> [What you are asked to do] Return the listing below verbatim. Pictures do not belong in the copy.
---------- Available data
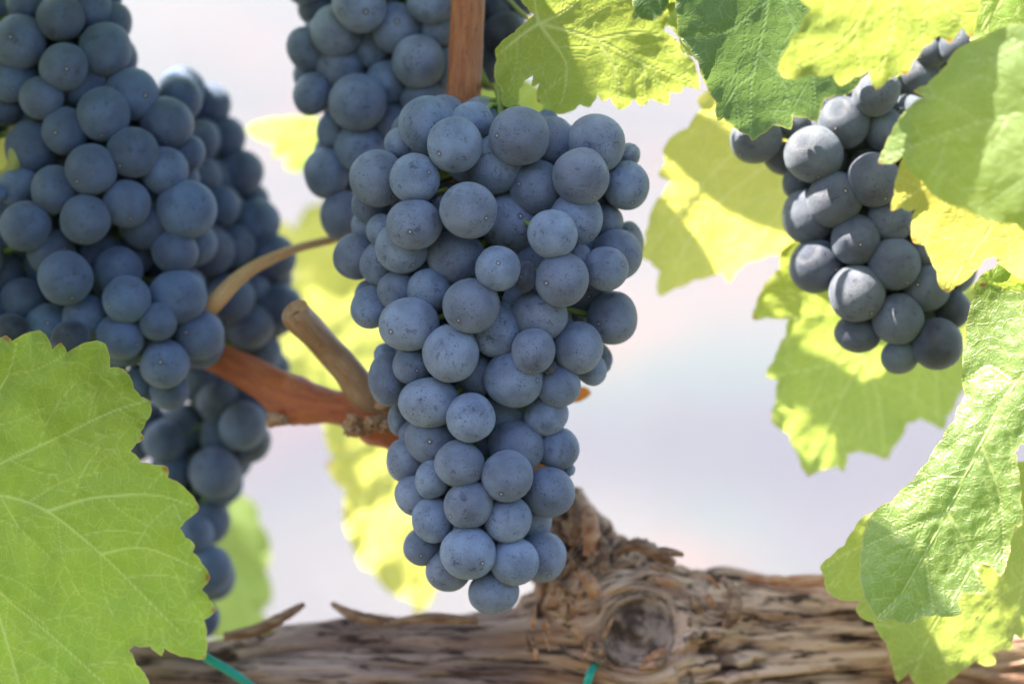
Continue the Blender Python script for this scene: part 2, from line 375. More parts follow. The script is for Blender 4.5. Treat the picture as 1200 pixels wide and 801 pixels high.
flake([(690,652,.036),(693,625,.034),(690,603,.036),(685,592,.04)], 20, M_FLAKE2, .8, 5)
flake([(705,672,.034),(708,645,.034),(700,622,.038)], 14, M_FLAKE, .8, 6)
flake([(790,662,.044),(770,648,.040),(750,638,.040),(735,640,.042),(722,650,.044)], 17, M_FLAKE, 1.3, 7)
flake([(700,700,.033),(690,680,.031),(678,664,.034)], 18, M_FLAKE2, .8, 8)
flake([(1040,688,.047),(980,680,.045),(920,680,.046),(870,676,.048)], 15, M_FLAKE2, .7, 9)
flake([(850,735,.034),(862,715,.031),(858,690,.034),(845,676,.04)], 16, M_FLAKE, .9, 10)
rf = random.Random(3)
for k in range(24):
    x = rf.uniform(622, 715); y = rf.uniform(668, 785) if x > 650 else rf.uniform(735, 785)
    a = rf.uniform(-2.4, -1.0); l = rf.uniform(12, 30)
    flake([(x, y, .036), (x+math.cos(a)*l*.5, y-math.sin(a)*-l*.5, .033+rf.uniform(-.002, .001)), (x+math.cos(a)*l, y+math.sin(a)*l, .034)], rf.uniform(3, 7), M_FLAKE2 if rf.random() < .6 else M_FLAKE, 1.0, 20+k)
for k in range(26):
    a = rf.uniform(0, 6.28); rr = rf.uniform(58, 105); x = 745+math.cos(a)*rr*1.05; y = 722+math.sin(a)*rr*.8
    if y > 800 or x < 690: continue
    ta = a+1.57; l = rf.uniform(14, 34)
    flake([(x, y, .034), (x+math.cos(ta)*l*.5, y+math.sin(ta)*l*.4, .0325), (x+math.cos(ta)*l, y+math.sin(ta)*l*.8, .036)], rf.uniform(5, 11), M_FLAKE if rf.random() < .7 else M_FLAKE2, .8, 60+k)
# ------------------------------------------------------------------ canes
def add_uv(me, seg):
    uv = me.uv_layers.new(name='UVMap'); co = me.vertices
    nring = len(co)//seg; acc = [0]
    for i in range(1, nring): acc.append(acc[-1]+(co[i*seg].co-co[(i-1)*seg].co).length)
    for poly in me.polygons:
        ks = [me.loops[l].vertex_index % seg for l in poly.loop_indices]
        wrap = len(ks) == 4 and 0 in ks and seg-1 in ks
        for l in poly.loop_indices:
            vi = me.loops[l].vertex_index; i, k = divmod(vi, seg)
            if wrap and k == 0: k = seg
            uv.data[l].uv = (acc[i]*60, k/seg)
def cane(name, pts, mat, parent, seg=28, sub=14, amp=.05, seed=0, nodes=()):
    c = catmull(pts, sub)
    def fn(i, a, p):
        f = 1 + amp*noise.noise(Vector((math.cos(a)*1.6, math.sin(a)*1.6, i*.12+seed))) + amp*.5*noise.noise(Vector((math.cos(a)*6, math.sin(a)*6, i*.05+seed)))
        for (ni, am, wd) in nodes: f += am*math.exp(-((i-ni*sub)/wd)**2)*(1+.5*noise.noise(Vector((math.cos(a)*2.5, math.sin(a)*2.5, i*.4+seed))))
        return f
    me = px_tube(name, pts, seg, sub, fn); add_uv(me, seg)
    return link(name, me, parent, mat)
def knob(name, px, py, d, r, mat, parent, seed=0, sc=(1, 1, 1), amp=.3):
    bm = bmesh.new(); bmesh.ops.create_icosphere(bm, subdivisions=4, radius=1)
    rr = mm(r, d); c = P(px, py, d); bm.verts.ensure_lookup_table()
    for v in bm.verts:
        n = v.co.copy(); f = 1+amp*noise.noise(n*1.8+Vector((seed, 0, 0)))+amp*.5*noise.noise(n*5+Vector((seed, 3, 0)))
        v.co = Vector((n.x*sc[0], n.y*sc[1], n.z*sc[2]))*f*rr + c
    me = bpy.data.meshes.new(name); bm.to_mesh(me); bm.free(); smooth(me)
    uv = me.uv_layers.new(name='UVMap')
    for l in me.loops: v = me.vertices[l.vertex_index].co-c; uv.data[l.index].uv = (v.x*60, v.z*60*.3)
    return link(name, me, parent, mat)
vc = empty('vine_cane', P(546, 130, .022))
tag(vc, 'upright reddish brown cane rising out of the frame behind the middle bunch', 'cane', 'canes of the vine')
cane('bark', [(556,-420,.05,19),(552,-200,.035,20),(549,-20,.024,20.5),(546,60,.022,20),(544,125,.022,20),(548,230,.035,19),(580,400,.055,18),(620,520,.064,18),(668,600,.062,20)], M_CANE, vc, amp=.06, seed=2, nodes=((4.4, .12, 6),))
lc = empty('vine_cane', P(410, 480, .045))
tag(lc, 'thick orange brown cane slanting down from the left bunch to the stub', 'cane', 'canes of the vine')
cane('bark', [(60,330,.075,15),(150,372,.066,17),(235,410,.058,18.5),(300,442,.052,21),(345,468,.046,24),(385,476,.043,20),(425,484,.042,23),(475,505,.046,26),(540,535,.056,22),(610,560,.062,20)], M_CANE2, lc, amp=.09, seed=7, nodes=((4, .22, 7), (6.3, .30, 6)))
knob('node', 343, 474, .045, 23, M_CANE2, lc, 3, (1.25, .9, .9), .35)
knob('bud', 326, 492, .040, 10, M_STUB, lc, 9, (1.3, .9, .8), .5)
for k in range(9):
    knob('bud_scar', 415+rf.uniform(-6, 42), 492+rf.uniform(-26, 16), .030+rf.uniform(-.001, .003), rf.uniform(6, 12), M_STUB, lc, 30+k, (1, .8, .8), .6)
st = empty('pruned_stub', P(440, 480, .04))
tag(st, 'short tan pruned stub with a flat cut end pointing up left beside the middle bunch', 'stub')
cane('bark', [(346,366,.022,17.5),(352,374,.0235,18),(380,404,.033,17),(408,434,.036,18),(432,468,.039,21),(470,500,.045,23)], M_STUB, st, amp=.10, seed=4)
def disc(name, c0, axis, r, mat, parent):
    bm = bmesh.new(); sg = 28
    q = axis.to_track_quat('Z', 'Y').to_matrix().to_4x4()
    ring = []
    for j, (rr, h) in enumerate(((1.0, 0), (.93, .05), (.75, .03), (.35, -.02), (.12, -.12))):
        ring.append([bm.verts.new(Vector((math.cos(6.2832*k/sg)*rr*r*(1+.04*noise.noise(Vector((k*.7, j, 0)))), math.sin(6.2832*k/sg)*rr*r, h*r))) for k in range(sg)])
    for a, b in zip(ring, ring[1:]):
        for k in range(sg): bm.faces.new((a[k], a[(k+1) % sg], b[(k+1) % sg], b[k]))
    bm.faces.new(ring[-1])
    bmesh.ops.transform(bm, matrix=Matrix.Translation(c0) @ q, verts=bm.verts)
    me = bpy.data.meshes.new(name); bm.to_mesh(me); bm.free()
    uv = me.uv_layers.new(name='UVMap')
    for l in me.loops: v = me.vertices[l.vertex_index].co-c0; uv.data[l.index].uv = (v.x*300, v.z*30)
    return link(name, me, parent, mat)
ax = (P(346,366,.022)-P(380,404,.033)).normalized()
disc('cut_end', P(346,366,.022)+ax*.0003, ax, mm(18.5), M_STUB, st)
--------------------
> [Result for this exercise]
Continue the Blender Python script for this scene: part 2, from line 375. More parts follow. The script is for Blender 4.5. Treat the picture as 1200 pixels wide and 801 pixels high.
flake([(690,652,.036),(693,625,.034),(690,603,.036),(685,592,.04)], 20, M_FLAKE2, .8, 5)
flake([(705,672,.034),(708,645,.034),(700,622,.038)], 14, M_FLAKE, .8, 6)
flake([(790,662,.044),(770,648,.040),(750,638,.040),(735,640,.042),(722,650,.044)], 17, M_FLAKE, 1.3, 7)
flake([(700,700,.033),(690,680,.031),(678,664,.034)], 18, M_FLAKE2, .8, 8)
flake([(1040,688,.047),(980,680,.045),(920,680,.046),(870,676,.048)], 15, M_FLAKE2, .7, 9)
flake([(850,735,.034),(862,715,.031),(858,690,.034),(845,676,.04)], 16, M_FLAKE, .9, 10)
rf = random.Random(3)
for k in range(24):
    x = rf.uniform(622, 715); y = rf.uniform(668, 785) if x > 650 else rf.uniform(735, 785)
    a = rf.uniform(-2.4, -1.0); l = rf.uniform(12, 30)
    flake([(x, y, .036), (x+math.cos(a)*l*.5, y-math.sin(a)*-l*.5, .033+rf.uniform(-.002, .001)), (x+math.cos(a)*l, y+math.sin(a)*l, .034)], rf.uniform(3, 7), M_FLAKE2 if rf.random() < .6 else M_FLAKE, 1.0, 20+k)
for k in range(26):
    a = rf.uniform(0, 6.28); rr = rf.uniform(58, 105); x = 745+math.cos(a)*rr*1.05; y = 722+math.sin(a)*rr*.8
    if y > 800 or x < 690: continue
    ta = a+1.57; l = rf.uniform(14, 34)
    flake([(x, y, .034), (x+math.cos(ta)*l*.5, y+math.sin(ta)*l*.4, .0325), (x+math.cos(ta)*l, y+math.sin(ta)*l*.8, .036)], rf.uniform(5, 11), M_FLAKE if rf.random() < .7 else M_FLAKE2, .8, 60+k)
# ------------------------------------------------------------------ canes
def add_uv(me, seg):
    uv = me.uv_layers.new(name='UVMap'); co = me.vertices
    nring = len(co)//seg; acc = [0]
    for i in range(1, nring): acc.append(acc[-1]+(co[i*seg].co-co[(i-1)*seg].co).length)
    for poly in me.polygons:
        ks = [me.loops[l].vertex_index % seg for l in poly.loop_indices]
        wrap = len(ks) == 4 and 0 in ks and seg-1 in ks
        for l in poly.loop_indices:
            vi = me.loops[l].vertex_index; i, k = divmod(vi, seg)
            if wrap and k == 0: k = seg
            uv.data[l].uv = (acc[i]*60, k/seg)
def cane(name, pts, mat, parent, seg=28, sub=14, amp=.05, seed=0, nodes=()):
    c = catmull(pts, sub)
    def fn(i, a, p):
        f = 1 + amp*noise.noise(Vector((math.cos(a)*1.6, math.sin(a)*1.6, i*.12+seed))) + amp*.5*noise.noise(Vector((math.cos(a)*6, math.sin(a)*6, i*.05+seed)))
        for (ni, am, wd) in nodes: f += am*math.exp(-((i-ni*sub)/wd)**2)*(1+.5*noise.noise(Vector((math.cos(a)*2.5, math.sin(a)*2.5, i*.4+seed))))
        return f
    me = px_tube(name, pts, seg, sub, fn); add_uv(me, seg)
    return link(name, me, parent, mat)
def knob(name, px, py, d, r, mat, parent, seed=0, sc=(1, 1, 1), amp=.3):
    bm = bmesh.new(); bmesh.ops.create_icosphere(bm, subdivisions=4, radius=1)
    rr = mm(r, d); c = P(px, py, d); bm.verts.ensure_lookup_table()
    for v in bm.verts:
        n = v.co.copy(); f = 1+amp*noise.noise(n*1.8+Vector((seed, 0, 0)))+amp*.5*noise.noise(n*5+Vector((seed, 3, 0)))
        v.co = Vector((n.x*sc[0], n.y*sc[1], n.z*sc[2]))*f*rr + c
    me = bpy.data.meshes.new(name); bm.to_mesh(me); bm.free(); smooth(me)
    uv = me.uv_layers.new(name='UVMap')
    for l in me.loops: v = me.vertices[l.vertex_index].co-c; uv.data[l.index].uv = (v.x*60, v.z*60*.3)
    return link(name, me, parent, mat)
vc = empty('vine_cane', P(546, 130, .022))
tag(vc, 'upright reddish brown cane rising out of the frame behind the middle bunch', 'cane', 'canes of the vine')
cane('bark', [(556,-420,.05,19),(552,-200,.035,20),(549,-20,.024,20.5),(546,60,.022,20),(544,125,.022,20),(548,230,.035,19),(580,400,.055,18),(620,520,.064,18),(668,600,.062,20)], M_CANE, vc, amp=.06, seed=2, nodes=((4.4, .12, 6),))
lc = empty('vine_cane', P(410, 480, .045))
tag(lc, 'thick orange brown cane slanting down from the left bunch to the stub', 'cane', 'canes of the vine')
cane('bark', [(60,330,.075,15),(150,372,.066,17),(235,410,.058,18.5),(300,442,.052,21),(345,468,.046,24),(385,476,.043,20),(425,484,.042,23),(475,505,.046,26),(540,535,.056,22),(610,560,.062,20)], M_CANE2, lc, amp=.09, seed=7, nodes=((4, .22, 7), (6.3, .30, 6)))
knob('node', 343, 474, .045, 23, M_CANE2, lc, 3, (1.25, .9, .9), .35)
knob('bud', 326, 492, .040, 10, M_STUB, lc, 9, (1.3, .9, .8), .5)
for k in range(9):
    knob('bud_scar', 415+rf.uniform(-6, 42), 492+rf.uniform(-26, 16), .030+rf.uniform(-.001, .003), rf.uniform(6, 12), M_STUB, lc, 30+k, (1, .8, .8), .6)
st = empty('pruned_stub', P(440, 480, .04))
tag(st, 'short tan pruned stub with a flat cut end pointing up left beside the middle bunch', 'stub')
cane('bark', [(346,366,.022,17.5),(352,374,.0235,18),(380,404,.033,17),(408,434,.036,18),(432,468,.039,21),(470,500,.045,23)], M_STUB, st, amp=.10, seed=4)
def disc(name, c0, axis, r, mat, parent):
    bm = bmesh.new(); sg = 28
    q = axis.to_track_quat('Z', 'Y').to_matrix().to_4x4()
    ring = []
    for j, (rr, h) in enumerate(((1.0, 0), (.93, .05), (.75, .03), (.35, -.02), (.12, -.12))):
        ring.append([bm.verts.new(Vector((math.cos(6.2832*k/sg)*rr*r*(1+.04*noise.noise(Vector((k*.7, j, 0)))), math.sin(6.2832*k/sg)*rr*r, h*r))) for k in range(sg)])
    for a, b in zip(ring, ring[1:]):
        for k in range(sg): bm.faces.new((a[k], a[(k+1) % sg], b[(k+1) % sg], b[k]))
    bm.faces.new(ring[-1])
    bmesh.ops.transform(bm, matrix=Matrix.Translation(c0) @ q, verts=bm.verts)
    me = bpy.data.meshes.new(name); bm.to_mesh(me); bm.free()
    uv = me.uv_layers.new(name='UVMap')
    for l in me.loops: v = me.vertices[l.vertex_index].co-c0; uv.data[l.index].uv = (v.x*300, v.z*30)
    return link(name, me, parent, mat)
ax = (P(346,366,.022)-P(380,404,.033)).normalized()
disc('cut_end', P(346,366,.022)+ax*.0003, ax, mm(18.5), M_STUB, st)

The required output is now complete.